- _THE EXERCISE_
Please copy the lines below exactly, from the first one through the line showing "return b.build(nm, mat, cath), z + 1.05".

- _SUPPLIED DATA_
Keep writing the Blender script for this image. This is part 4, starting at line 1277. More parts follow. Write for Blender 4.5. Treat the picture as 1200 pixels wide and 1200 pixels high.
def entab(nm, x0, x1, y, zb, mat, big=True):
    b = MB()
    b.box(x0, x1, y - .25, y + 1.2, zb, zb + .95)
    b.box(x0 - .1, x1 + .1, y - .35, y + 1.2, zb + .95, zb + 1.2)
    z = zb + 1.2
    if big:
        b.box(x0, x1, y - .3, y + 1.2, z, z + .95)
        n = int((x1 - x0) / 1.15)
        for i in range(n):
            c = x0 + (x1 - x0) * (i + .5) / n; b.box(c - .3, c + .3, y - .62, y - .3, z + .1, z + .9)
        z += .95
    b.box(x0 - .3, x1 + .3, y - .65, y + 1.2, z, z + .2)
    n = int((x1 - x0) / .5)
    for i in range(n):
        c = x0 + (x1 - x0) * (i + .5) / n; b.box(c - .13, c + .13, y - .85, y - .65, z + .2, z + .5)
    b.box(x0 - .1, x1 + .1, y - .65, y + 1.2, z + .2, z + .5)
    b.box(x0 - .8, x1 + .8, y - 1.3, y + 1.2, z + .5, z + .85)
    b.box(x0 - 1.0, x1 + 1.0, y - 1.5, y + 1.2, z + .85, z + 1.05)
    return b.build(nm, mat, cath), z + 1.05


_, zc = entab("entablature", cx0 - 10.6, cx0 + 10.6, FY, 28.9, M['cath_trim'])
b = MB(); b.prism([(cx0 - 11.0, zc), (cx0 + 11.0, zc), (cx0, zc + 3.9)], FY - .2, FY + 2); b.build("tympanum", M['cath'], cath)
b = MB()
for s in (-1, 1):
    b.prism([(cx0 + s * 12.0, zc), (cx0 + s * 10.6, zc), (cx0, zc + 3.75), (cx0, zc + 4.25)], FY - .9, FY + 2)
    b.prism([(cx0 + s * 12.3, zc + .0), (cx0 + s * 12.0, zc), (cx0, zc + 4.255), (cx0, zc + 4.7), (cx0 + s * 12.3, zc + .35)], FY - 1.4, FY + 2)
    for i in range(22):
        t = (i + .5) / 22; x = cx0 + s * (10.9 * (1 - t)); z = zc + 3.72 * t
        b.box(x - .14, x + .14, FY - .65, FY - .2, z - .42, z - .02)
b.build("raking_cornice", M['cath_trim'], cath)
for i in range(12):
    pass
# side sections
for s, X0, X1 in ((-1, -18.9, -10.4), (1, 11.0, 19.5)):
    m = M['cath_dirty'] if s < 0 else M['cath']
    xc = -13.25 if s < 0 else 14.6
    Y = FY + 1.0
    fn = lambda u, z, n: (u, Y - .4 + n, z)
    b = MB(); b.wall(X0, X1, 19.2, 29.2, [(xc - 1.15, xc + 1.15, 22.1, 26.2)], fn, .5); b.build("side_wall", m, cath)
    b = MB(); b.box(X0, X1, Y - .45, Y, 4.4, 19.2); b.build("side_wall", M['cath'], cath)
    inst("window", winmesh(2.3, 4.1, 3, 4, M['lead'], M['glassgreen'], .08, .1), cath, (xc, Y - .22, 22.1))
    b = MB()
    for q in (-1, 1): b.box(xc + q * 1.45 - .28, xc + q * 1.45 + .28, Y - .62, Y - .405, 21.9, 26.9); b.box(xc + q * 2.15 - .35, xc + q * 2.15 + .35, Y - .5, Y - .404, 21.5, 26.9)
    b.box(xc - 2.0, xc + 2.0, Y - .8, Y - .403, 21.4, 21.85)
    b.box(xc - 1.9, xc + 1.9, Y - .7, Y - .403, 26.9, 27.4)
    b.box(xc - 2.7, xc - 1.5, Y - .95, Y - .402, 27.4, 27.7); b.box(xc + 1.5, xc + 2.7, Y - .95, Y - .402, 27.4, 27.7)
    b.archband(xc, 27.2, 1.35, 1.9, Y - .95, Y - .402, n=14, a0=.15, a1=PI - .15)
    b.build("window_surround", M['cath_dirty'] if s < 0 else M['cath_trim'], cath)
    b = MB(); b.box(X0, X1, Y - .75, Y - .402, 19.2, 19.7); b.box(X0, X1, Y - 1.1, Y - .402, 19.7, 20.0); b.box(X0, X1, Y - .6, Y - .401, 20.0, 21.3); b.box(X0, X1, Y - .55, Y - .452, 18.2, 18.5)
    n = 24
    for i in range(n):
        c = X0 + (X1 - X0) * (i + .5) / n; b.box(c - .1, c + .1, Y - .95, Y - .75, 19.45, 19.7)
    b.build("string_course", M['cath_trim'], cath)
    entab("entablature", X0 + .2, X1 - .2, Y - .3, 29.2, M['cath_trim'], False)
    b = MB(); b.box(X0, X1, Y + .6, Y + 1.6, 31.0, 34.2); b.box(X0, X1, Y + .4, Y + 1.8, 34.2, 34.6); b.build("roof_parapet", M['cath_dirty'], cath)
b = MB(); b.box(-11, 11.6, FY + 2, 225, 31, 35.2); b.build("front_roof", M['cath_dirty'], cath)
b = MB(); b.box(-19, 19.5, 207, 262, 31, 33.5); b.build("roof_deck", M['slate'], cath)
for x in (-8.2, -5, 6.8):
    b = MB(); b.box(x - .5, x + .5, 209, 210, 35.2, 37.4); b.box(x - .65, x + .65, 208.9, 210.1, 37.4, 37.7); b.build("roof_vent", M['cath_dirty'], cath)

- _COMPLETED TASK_
Keep writing the Blender script for this image. This is part 4, starting at line 1277. More parts follow. Write for Blender 4.5. Treat the picture as 1200 pixels wide and 1200 pixels high.
def entab(nm, x0, x1, y, zb, mat, big=True):
    b = MB()
    b.box(x0, x1, y - .25, y + 1.2, zb, zb + .95)
    b.box(x0 - .1, x1 + .1, y - .35, y + 1.2, zb + .95, zb + 1.2)
    z = zb + 1.2
    if big:
        b.box(x0, x1, y - .3, y + 1.2, z, z + .95)
        n = int((x1 - x0) / 1.15)
        for i in range(n):
            c = x0 + (x1 - x0) * (i + .5) / n; b.box(c - .3, c + .3, y - .62, y - .3, z + .1, z + .9)
        z += .95
    b.box(x0 - .3, x1 + .3, y - .65, y + 1.2, z, z + .2)
    n = int((x1 - x0) / .5)
    for i in range(n):
        c = x0 + (x1 - x0) * (i + .5) / n; b.box(c - .13, c + .13, y - .85, y - .65, z + .2, z + .5)
    b.box(x0 - .1, x1 + .1, y - .65, y + 1.2, z + .2, z + .5)
    b.box(x0 - .8, x1 + .8, y - 1.3, y + 1.2, z + .5, z + .85)
    b.box(x0 - 1.0, x1 + 1.0, y - 1.5, y + 1.2, z + .85, z + 1.05)
    return b.build(nm, mat, cath), z + 1.05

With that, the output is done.